### Requirement
Write out, word for word, the stretch of lines beginning at the one with "Generate a three.js" and ending at the one with "RectAreaLightUniformsLib.init();", omitting the images.

(Scene modeling code data)
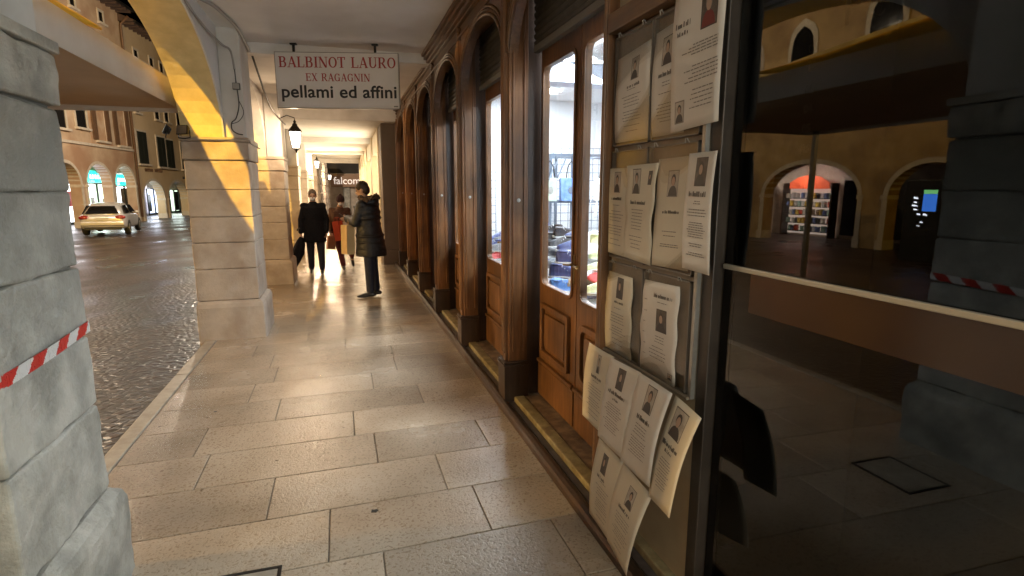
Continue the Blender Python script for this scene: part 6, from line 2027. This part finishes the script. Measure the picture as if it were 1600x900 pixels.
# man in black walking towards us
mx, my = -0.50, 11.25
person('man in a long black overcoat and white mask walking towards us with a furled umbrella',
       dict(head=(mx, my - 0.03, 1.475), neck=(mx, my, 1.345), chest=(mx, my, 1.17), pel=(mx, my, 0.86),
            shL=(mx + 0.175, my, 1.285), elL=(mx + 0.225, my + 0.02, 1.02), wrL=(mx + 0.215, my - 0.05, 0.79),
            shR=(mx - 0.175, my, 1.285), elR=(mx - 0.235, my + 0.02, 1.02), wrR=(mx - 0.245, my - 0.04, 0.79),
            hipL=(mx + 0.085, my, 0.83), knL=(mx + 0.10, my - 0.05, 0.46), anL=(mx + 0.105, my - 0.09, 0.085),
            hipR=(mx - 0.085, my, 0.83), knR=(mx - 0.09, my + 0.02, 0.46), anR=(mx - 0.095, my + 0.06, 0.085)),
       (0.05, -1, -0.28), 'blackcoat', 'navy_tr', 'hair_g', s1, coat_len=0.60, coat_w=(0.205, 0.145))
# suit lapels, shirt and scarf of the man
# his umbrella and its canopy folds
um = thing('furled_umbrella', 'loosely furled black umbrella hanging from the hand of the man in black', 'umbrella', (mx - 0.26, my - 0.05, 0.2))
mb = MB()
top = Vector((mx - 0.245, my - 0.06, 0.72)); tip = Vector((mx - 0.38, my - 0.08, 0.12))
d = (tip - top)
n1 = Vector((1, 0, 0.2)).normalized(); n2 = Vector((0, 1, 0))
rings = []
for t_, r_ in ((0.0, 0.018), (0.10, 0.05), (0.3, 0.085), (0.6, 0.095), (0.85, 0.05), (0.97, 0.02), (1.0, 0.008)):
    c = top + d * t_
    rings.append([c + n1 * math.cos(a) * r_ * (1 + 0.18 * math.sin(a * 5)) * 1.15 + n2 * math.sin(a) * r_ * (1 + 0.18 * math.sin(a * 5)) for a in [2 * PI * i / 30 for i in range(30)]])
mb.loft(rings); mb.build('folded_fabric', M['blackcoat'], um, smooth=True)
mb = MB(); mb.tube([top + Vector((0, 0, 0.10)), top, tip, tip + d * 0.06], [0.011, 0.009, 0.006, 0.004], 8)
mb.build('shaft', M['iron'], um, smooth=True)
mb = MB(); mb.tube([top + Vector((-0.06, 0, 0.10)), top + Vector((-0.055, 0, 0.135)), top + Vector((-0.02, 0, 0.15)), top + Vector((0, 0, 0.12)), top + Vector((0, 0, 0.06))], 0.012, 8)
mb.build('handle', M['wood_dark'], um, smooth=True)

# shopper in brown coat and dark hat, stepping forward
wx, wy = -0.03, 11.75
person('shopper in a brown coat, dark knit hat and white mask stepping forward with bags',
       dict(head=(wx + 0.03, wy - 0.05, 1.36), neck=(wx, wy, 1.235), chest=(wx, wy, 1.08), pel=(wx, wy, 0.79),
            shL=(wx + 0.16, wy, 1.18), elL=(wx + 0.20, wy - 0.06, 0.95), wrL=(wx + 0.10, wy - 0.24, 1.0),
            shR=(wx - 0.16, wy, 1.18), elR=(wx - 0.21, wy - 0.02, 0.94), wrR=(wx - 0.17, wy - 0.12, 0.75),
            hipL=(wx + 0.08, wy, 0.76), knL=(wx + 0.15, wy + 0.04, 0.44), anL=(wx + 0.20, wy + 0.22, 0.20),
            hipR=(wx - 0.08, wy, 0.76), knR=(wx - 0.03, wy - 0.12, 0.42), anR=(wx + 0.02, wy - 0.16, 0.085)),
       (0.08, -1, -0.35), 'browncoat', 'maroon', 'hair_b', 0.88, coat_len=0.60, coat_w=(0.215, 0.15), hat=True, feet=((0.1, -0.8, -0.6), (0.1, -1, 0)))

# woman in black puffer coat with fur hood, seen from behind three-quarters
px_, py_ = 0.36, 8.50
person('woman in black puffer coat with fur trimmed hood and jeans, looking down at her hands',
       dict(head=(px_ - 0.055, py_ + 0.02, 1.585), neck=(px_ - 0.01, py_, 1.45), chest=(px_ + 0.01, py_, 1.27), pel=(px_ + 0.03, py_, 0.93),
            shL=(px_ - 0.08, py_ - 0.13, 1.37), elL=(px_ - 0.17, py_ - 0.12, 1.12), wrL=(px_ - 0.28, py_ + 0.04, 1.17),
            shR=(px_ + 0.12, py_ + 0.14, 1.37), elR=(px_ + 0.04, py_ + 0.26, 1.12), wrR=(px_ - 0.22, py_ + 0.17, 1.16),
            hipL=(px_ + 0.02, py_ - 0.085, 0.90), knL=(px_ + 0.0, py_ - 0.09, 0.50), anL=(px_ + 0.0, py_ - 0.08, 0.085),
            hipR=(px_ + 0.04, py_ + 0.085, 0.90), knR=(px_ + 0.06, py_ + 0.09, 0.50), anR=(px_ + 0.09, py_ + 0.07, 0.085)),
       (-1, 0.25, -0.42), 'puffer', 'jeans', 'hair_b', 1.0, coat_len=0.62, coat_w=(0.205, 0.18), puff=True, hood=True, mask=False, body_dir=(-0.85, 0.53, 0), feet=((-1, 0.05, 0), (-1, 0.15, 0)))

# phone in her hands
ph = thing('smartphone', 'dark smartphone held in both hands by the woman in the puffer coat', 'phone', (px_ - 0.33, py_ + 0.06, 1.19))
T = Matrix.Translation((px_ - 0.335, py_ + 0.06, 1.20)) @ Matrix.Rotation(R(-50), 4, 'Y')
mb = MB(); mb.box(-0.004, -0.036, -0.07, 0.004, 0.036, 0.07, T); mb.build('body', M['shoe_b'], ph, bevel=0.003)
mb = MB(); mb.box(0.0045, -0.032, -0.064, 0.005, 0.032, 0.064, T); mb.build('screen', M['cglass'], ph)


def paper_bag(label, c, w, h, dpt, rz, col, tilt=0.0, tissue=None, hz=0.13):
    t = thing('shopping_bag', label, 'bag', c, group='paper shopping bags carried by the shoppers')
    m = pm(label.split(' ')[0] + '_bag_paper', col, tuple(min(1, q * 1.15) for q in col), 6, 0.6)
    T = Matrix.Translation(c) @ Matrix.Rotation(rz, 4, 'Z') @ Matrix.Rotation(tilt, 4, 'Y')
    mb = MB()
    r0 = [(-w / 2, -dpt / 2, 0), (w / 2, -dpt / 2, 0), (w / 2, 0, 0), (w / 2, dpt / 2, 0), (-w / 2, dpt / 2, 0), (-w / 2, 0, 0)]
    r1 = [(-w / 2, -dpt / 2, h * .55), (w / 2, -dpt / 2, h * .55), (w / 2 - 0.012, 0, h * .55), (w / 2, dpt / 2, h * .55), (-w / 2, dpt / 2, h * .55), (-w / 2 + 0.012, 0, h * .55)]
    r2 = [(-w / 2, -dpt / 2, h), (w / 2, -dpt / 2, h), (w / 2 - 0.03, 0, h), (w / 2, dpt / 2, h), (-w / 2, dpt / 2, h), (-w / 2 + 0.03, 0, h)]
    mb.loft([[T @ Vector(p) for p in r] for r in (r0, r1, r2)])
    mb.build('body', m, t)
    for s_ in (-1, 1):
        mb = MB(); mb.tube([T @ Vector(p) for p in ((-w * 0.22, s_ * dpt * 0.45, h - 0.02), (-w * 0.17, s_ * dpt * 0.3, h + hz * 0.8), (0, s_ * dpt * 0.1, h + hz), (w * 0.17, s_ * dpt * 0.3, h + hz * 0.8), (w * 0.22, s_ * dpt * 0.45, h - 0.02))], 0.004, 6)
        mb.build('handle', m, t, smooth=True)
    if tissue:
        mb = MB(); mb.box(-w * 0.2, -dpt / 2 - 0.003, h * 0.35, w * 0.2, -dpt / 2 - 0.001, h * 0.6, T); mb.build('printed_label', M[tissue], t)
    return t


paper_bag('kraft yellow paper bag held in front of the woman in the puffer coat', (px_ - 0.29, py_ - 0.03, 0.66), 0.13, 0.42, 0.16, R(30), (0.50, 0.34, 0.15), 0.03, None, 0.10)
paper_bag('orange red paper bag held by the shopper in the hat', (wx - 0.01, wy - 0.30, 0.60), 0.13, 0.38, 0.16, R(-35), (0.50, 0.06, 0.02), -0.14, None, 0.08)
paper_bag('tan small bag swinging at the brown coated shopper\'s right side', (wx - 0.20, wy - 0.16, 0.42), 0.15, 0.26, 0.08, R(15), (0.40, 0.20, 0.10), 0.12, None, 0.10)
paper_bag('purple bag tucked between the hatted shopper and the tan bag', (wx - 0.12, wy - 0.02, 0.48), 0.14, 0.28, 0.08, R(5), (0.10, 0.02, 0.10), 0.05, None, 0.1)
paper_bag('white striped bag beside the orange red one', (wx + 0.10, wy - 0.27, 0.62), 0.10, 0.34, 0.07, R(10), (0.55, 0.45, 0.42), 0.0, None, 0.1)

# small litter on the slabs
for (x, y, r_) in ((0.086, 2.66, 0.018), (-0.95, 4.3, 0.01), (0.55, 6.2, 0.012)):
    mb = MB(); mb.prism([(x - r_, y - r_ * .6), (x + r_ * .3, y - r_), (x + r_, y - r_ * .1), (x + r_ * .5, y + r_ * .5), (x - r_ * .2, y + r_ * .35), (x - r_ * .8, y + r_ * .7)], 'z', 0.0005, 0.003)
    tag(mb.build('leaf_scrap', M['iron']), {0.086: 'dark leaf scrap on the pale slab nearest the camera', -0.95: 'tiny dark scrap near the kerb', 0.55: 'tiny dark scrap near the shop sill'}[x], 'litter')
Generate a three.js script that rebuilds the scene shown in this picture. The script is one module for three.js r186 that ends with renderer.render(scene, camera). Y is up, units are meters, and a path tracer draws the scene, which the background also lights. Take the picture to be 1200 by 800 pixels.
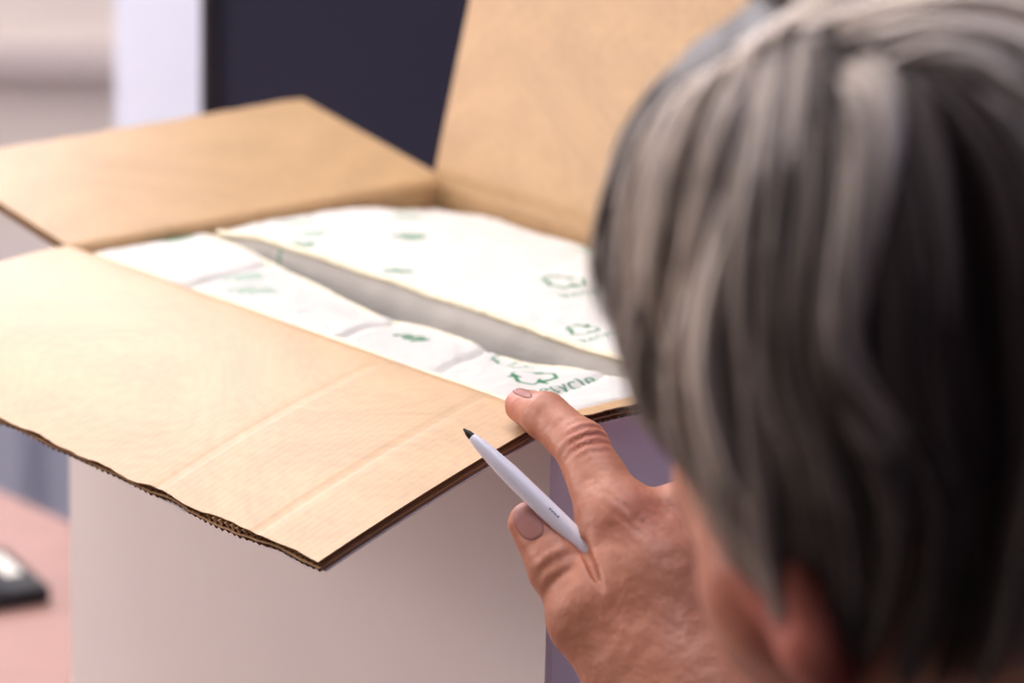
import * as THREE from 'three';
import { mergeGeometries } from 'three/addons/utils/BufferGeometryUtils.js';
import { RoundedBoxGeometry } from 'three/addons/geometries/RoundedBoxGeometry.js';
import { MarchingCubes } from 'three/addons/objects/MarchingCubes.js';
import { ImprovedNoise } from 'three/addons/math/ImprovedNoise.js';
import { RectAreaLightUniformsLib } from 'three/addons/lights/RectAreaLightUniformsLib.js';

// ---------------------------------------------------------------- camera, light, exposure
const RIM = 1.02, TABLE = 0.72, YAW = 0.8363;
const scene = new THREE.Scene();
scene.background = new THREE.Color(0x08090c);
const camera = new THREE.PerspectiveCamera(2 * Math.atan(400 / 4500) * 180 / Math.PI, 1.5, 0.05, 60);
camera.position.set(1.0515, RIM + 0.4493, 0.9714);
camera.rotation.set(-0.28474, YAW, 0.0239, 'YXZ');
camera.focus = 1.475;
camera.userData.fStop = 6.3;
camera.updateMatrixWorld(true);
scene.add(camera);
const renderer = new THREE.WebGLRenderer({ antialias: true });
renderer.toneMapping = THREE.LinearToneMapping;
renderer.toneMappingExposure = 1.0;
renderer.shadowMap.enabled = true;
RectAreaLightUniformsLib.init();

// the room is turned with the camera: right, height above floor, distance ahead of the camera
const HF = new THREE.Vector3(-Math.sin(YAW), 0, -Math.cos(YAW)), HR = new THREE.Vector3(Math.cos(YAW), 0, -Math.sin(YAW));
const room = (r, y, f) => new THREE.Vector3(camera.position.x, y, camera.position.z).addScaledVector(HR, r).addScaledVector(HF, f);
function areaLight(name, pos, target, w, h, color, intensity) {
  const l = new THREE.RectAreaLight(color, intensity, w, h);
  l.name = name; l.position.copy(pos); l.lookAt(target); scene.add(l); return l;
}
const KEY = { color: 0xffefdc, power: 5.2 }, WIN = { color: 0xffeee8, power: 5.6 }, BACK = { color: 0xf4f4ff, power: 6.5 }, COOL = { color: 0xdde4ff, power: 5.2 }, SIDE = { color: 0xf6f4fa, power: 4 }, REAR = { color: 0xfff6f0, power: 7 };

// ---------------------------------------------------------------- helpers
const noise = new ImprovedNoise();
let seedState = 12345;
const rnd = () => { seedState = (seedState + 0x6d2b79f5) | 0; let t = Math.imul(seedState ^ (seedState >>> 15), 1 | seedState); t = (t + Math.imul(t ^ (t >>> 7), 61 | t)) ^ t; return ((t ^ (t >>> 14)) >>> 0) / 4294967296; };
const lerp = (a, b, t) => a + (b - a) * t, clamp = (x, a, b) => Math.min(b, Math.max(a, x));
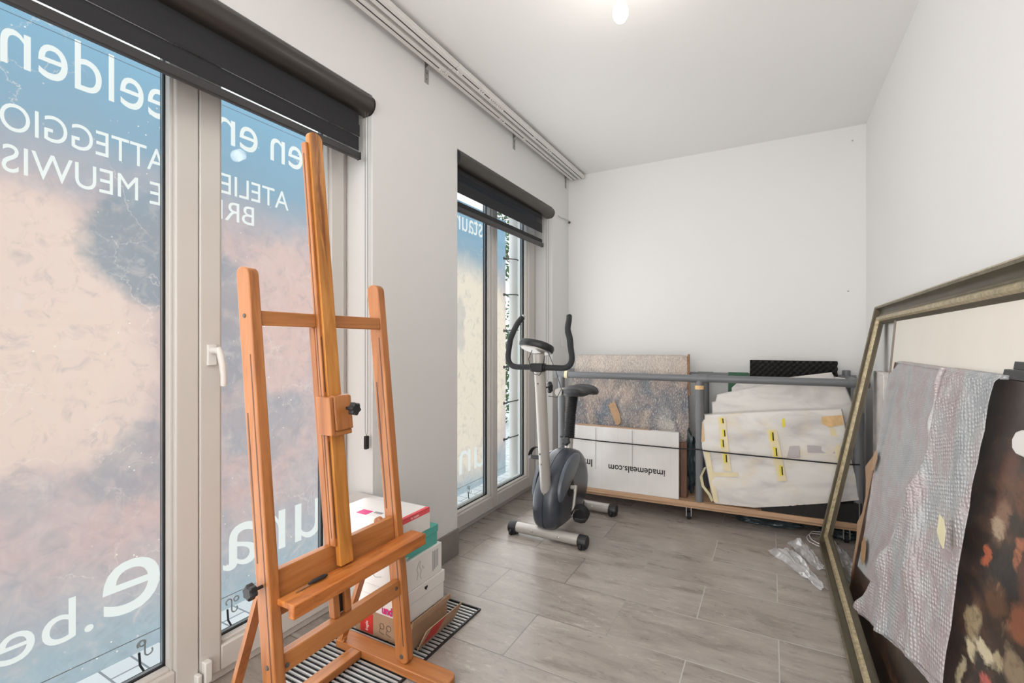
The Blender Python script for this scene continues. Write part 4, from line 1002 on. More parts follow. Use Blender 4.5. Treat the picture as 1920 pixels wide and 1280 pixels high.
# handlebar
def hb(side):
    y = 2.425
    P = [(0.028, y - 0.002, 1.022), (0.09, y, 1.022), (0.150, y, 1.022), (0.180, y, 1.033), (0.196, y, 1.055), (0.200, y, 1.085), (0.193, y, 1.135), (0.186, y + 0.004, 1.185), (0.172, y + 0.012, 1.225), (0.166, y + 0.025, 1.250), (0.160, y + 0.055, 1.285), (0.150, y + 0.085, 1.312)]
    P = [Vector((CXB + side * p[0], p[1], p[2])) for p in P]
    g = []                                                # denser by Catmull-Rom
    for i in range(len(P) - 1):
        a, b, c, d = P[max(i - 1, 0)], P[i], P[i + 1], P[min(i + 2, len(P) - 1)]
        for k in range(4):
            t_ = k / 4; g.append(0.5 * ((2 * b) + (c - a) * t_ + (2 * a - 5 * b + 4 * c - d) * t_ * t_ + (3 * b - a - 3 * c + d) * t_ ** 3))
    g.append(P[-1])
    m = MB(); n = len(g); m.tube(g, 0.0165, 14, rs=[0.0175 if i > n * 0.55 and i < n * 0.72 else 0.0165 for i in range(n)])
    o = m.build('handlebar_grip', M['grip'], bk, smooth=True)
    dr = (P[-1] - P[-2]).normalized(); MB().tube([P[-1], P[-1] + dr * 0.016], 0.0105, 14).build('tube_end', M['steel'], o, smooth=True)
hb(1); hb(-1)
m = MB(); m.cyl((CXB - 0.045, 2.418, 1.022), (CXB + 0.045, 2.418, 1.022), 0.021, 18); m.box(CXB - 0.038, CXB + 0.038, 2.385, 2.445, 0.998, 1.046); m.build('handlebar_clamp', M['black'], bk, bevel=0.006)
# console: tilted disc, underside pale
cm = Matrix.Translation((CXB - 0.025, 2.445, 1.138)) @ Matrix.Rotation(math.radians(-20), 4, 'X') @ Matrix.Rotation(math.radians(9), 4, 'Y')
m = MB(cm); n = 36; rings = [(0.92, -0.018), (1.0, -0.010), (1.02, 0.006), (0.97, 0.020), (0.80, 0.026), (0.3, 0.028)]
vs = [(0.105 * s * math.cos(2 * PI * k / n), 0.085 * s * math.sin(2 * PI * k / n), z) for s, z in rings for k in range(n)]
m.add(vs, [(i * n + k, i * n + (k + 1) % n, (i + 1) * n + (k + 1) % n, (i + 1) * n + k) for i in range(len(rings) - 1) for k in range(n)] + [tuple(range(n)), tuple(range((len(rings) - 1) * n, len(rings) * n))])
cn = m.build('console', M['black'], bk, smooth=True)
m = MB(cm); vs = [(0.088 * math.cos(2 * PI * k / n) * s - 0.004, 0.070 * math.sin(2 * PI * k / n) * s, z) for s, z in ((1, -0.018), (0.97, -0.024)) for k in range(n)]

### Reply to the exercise
Generate a three.js script that rebuilds the scene shown in this picture. The script is one module for three.js r186 that ends with renderer.render(scene, camera). Y is up, units are meters, and a path tracer draws the scene, which the background also lights. Take the picture to be 1200 by 800 pixels.
import * as THREE from 'three';
import { mergeGeometries } from 'three/addons/utils/BufferGeometryUtils.js';
import { RoundedBoxGeometry } from 'three/addons/geometries/RoundedBoxGeometry.js';
import { MarchingCubes } from 'three/addons/objects/MarchingCubes.js';
import { ImprovedNoise } from 'three/addons/math/ImprovedNoise.js';
import { RectAreaLightUniformsLib } from 'three/addons/lights/RectAreaLightUniformsLib.js';

// ---------------------------------------------------------------- camera, light, exposure
const RIM = 1.02, TABLE = 0.72, YAW = 0.8363;
const scene = new THREE.Scene();
scene.background = new THREE.Color(0x08090c);
const camera = new THREE.PerspectiveCamera(2 * Math.atan(400 / 4500) * 180 / Math.PI, 1.5, 0.05, 60);
camera.position.set(1.0515, RIM + 0.4493, 0.9714);
camera.rotation.set(-0.28474, YAW, 0.0239, 'YXZ');
camera.focus = 1.475;
camera.userData.fStop = 6.3;
camera.updateMatrixWorld(true);
scene.add(camera);
const renderer = new THREE.WebGLRenderer({ antialias: true });
renderer.toneMapping = THREE.LinearToneMapping;
renderer.toneMappingExposure = 1.0;
renderer.shadowMap.enabled = true;
RectAreaLightUniformsLib.init();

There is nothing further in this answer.